Well, I have pretty much decided to sell the three O1 blades and pick up so other steel. Know any good sorces for 1060 or 1095?
 
Well, I've been getting my steel from Admiral, but I don't think they carry 1060. They do have 1084, 1095 CRA and 1095 HR. I actually prefer 1084.
 
Terry, I am very glad to point my finger at you on this!!! :D I was just sort of scratching my head until you emailed me back and then posted it up on the CKD. Thank you, thank you!!! Those knives are beautiful and very BOLD!

Actually you can get the simple 10XX series stuff from Admiral, I just got a few pieces of 1050 after I had been seeing so much of it being used in Japanese style work.
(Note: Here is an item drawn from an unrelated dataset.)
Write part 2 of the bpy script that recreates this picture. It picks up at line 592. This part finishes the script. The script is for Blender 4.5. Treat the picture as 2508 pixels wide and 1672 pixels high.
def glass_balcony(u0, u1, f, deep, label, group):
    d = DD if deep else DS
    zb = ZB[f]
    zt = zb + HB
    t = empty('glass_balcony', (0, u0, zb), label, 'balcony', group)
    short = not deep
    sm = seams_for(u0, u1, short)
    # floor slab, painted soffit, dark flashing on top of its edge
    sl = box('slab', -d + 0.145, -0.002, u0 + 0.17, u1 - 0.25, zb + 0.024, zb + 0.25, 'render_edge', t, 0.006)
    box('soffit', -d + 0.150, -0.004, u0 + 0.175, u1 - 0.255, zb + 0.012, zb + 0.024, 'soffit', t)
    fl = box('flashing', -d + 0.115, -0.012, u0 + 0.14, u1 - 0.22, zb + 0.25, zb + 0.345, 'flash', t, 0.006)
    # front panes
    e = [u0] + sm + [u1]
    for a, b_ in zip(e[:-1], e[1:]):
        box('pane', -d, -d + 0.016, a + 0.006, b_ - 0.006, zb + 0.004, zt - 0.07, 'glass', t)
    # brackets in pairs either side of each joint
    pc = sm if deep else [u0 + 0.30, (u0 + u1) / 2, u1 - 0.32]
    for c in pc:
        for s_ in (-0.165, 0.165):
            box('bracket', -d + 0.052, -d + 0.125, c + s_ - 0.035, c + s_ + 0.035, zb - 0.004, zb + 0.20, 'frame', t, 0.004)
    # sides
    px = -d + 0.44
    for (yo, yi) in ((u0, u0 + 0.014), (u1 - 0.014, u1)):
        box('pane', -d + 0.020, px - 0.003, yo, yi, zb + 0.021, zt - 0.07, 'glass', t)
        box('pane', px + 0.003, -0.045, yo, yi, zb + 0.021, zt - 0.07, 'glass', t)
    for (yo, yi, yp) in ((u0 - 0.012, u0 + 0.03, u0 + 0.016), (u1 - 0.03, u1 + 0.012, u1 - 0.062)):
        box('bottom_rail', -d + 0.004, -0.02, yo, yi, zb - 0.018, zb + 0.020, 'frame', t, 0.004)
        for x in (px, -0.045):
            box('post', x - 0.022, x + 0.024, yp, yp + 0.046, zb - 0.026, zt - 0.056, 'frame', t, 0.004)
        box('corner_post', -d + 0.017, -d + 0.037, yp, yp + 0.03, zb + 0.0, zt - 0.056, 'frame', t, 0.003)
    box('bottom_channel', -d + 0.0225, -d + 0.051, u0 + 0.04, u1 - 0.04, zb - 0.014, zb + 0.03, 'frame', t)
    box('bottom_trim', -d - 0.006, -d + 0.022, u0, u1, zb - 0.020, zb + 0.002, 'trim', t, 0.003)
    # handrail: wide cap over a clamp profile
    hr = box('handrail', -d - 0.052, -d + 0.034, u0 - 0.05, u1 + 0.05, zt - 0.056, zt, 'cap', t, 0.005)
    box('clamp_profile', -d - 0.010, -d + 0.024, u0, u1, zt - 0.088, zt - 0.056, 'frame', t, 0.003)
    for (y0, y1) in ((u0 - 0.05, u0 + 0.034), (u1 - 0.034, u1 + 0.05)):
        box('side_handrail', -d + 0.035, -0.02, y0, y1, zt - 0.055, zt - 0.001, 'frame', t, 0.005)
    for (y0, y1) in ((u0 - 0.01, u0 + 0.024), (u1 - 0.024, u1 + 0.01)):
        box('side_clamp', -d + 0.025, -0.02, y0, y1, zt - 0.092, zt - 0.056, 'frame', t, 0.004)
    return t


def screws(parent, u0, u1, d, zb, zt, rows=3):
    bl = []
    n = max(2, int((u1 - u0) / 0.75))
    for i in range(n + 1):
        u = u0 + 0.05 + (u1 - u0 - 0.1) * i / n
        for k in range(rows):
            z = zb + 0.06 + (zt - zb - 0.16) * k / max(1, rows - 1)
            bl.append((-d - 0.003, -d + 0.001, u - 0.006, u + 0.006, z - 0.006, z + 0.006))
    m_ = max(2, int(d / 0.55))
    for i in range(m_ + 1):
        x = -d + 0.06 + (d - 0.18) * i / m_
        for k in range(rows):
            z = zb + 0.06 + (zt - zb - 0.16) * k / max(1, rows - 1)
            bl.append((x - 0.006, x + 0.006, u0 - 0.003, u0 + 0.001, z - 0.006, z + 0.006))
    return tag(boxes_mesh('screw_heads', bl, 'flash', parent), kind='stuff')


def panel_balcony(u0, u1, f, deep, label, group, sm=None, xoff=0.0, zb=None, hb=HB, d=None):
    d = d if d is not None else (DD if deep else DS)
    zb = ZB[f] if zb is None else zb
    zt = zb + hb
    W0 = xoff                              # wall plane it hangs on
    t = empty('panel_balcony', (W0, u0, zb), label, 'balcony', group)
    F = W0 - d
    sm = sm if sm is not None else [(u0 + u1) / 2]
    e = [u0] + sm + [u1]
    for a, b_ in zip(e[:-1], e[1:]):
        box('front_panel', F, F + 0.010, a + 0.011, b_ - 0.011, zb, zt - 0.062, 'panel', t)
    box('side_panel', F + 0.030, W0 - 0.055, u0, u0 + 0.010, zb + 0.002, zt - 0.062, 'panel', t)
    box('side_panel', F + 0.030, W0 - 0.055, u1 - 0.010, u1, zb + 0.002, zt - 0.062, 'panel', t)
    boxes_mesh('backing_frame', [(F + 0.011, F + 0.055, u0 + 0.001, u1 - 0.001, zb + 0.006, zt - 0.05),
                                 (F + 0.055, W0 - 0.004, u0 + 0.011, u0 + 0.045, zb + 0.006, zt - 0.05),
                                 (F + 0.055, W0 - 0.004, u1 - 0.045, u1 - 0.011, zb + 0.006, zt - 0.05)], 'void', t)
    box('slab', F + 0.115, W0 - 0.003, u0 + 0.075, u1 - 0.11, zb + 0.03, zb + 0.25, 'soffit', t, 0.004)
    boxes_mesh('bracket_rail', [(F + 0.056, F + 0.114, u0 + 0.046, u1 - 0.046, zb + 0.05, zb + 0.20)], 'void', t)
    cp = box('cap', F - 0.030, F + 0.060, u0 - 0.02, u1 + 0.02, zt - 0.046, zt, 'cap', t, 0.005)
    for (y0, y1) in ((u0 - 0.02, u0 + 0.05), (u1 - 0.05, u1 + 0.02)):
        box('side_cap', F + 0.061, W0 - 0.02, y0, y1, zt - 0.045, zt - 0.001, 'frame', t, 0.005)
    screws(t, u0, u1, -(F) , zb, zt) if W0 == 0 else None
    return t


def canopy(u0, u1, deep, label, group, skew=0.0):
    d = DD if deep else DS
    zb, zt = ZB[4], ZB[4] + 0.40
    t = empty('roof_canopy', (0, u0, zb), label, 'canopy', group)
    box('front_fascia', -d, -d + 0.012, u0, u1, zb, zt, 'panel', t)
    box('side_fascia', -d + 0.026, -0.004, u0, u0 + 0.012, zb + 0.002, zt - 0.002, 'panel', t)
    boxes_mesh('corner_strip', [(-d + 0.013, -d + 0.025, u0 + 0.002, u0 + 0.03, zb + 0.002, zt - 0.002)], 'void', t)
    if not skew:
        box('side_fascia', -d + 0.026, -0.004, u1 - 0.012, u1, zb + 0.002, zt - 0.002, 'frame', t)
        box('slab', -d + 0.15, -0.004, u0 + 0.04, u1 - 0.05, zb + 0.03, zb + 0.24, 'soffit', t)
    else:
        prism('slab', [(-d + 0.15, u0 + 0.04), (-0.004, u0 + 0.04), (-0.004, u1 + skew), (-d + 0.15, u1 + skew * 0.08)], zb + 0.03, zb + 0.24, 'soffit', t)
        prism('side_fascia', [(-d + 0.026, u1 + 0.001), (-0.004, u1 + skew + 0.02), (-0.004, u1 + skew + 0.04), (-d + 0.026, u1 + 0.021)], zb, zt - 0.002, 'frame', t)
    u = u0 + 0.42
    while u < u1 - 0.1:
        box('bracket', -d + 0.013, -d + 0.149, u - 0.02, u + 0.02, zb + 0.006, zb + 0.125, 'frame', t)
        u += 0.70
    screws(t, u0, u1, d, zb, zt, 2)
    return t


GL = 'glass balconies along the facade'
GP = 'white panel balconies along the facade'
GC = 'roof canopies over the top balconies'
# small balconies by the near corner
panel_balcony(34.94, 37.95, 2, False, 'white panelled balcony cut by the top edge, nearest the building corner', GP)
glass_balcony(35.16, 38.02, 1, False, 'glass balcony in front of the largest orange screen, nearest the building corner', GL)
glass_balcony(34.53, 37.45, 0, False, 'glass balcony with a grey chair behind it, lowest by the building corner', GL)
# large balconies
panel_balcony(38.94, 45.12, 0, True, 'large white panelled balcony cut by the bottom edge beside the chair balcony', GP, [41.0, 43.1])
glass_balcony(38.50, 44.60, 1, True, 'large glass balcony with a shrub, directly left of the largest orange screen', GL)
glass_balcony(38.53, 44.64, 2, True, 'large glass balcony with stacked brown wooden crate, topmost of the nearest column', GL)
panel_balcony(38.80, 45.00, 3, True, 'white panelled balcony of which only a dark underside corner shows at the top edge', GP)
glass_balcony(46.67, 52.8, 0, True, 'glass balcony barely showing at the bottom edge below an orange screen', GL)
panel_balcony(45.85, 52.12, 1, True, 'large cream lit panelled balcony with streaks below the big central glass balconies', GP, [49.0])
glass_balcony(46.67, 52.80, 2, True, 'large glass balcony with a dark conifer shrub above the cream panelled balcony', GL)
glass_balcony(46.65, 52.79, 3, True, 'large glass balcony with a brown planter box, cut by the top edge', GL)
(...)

Most influential of that being the sword forging info on Don Fogg's site... I really admire that guy.

The only thing with those steels is they shear it off of sheet. I'm not sure if that causes any problems. It forges very nicely and I think with proper thermal treatments will be great for things like large tantos or swords (no, I haven't done any yet ;) ).

Interesting method Ron, that sounds very traditional. I would like to try something like that too. This is the sort of stuff that is just cool to play around with!

Thanks!
Nick
 
It looks pretty darn good to me too. I can't tell you anything more than the others. My most successful one was not near as good as what you have. It was in 5160 but everything I've read indicated better results with the 10 series steels.:)
 
Originally posted by R.W.Clark
...Engnaths yakiba katanas. They were 1095 if I remember correctly.

If I'm not mistaken, most Engnath Jpz style blades were actually 1050. That steel makes for a very visible hamon by the way.

JD
 
Just checked and Bob used 1045/1050 for his yakiba blades. Hey, I can't remember everything;).
 
OOPS!!!

I just noticed I made a HUGE mistake in my description!

I etcht the blade in 4 parts water to 1 part ferric chloride, not the other way around. That much acid would probably eat your blade. I have used 3 parts water to 2 parts acid, but the slower etch usually looks nicer.